For additional aggravation, the game has certain standard ADRIFT glitches: X TREE *tells* you it’s being translated as [x trees], but it actually produces a different response from X TREES. And then there’s one serious bug: on the last puzzle of the sequence, if you try to examine the painting, it responds that you “see nothing special”. I took that to mean that we had moved beyond the painting and that I should seek the relevant number combination elsewhere in the room; but no. That information was still concealed within the painting. I just wasn’t allowed to see the overview description of what was in the painting any more. I guess it’s dimly possible that the author intended this as a clever memory test (”Okay now! Let’s see how well you remember what all the objects are that you’ve been obsessively re-examining for the last hundred and fifty turns!”), but the game’s responses don’t really hint at that, and there’s no explanation in the story for why things should work that way.

So: no story, no atmosphere, not a lot of challenge to the puzzles, lots of repetitive/dull interaction, and the implementation seemed to be somewhat broken too. And there are typos. Hrm.

I’m reminded of a criticism a friend once received in a writing workshop: “The best thing about your story was that it was short.”

The critic meant that less nastily than it sounded, and so do I. I did complete the game, partly because it was brief and easy. And the *next* to last puzzle does involve a clever twist on the player’s expectations. But fundamentally I find the type of puzzle — examine every object thoroughly, recognize sequence, enter sequence, repeat — dull and unpuzzle-like.

Reviewed by

I played Rotter's game first, because he is a fellow Drifter and is therefore most deserving of my attention.

Actually, I was a little surprised to see another ADRIFT entry in the comp as no-one (other than my attention-seeking self) had declared intent on the forum.  I recalled the title from Rotter's WIP signature but that was the only hype surrounding this game.  The above factors made me wonder if entry was a last minute decision, and this theory was supported by the fact that the game appears to have no beta-testers listed.

What I liked:  

The backstory of this game promised so much - it really made me want to play the game to completion.  I wanted to find out what was going on in the house.
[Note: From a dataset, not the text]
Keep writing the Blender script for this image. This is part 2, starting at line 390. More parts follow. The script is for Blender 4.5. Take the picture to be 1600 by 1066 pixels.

The central premise of a box that was unlocked by the solving of multiple puzzles was super-neato, as was the ever-changing painting that supplied the clues.

What I didn't like:  

The ending was disappointing after the promise of the original premise.  Because I was hooked by the story I wanted, nay - demanded, more than the final shallow reveal at the end.

Some of the puzzles seemed a little random and even counter-intuitive.  The clock tower puzzle had me stumped until I looked at the walkthrough and saw that it wasn't enough to set the clock to the same time that I was seeing.  I didn't pick this up at all - maybe it was referred to in the game and I missed it.  And the less said about the 'examine ceiling' puzzle the better.  That one totally blind-sided me.

I also didn't like the fact that I spent a lot of time just typing 'g' to repeat my previous action.

Final comment:

I played this one to completion because I thought it had a great hook.  If it wasn't beta-tested then it should have been, and a more rewarding ending would do wonders for this game.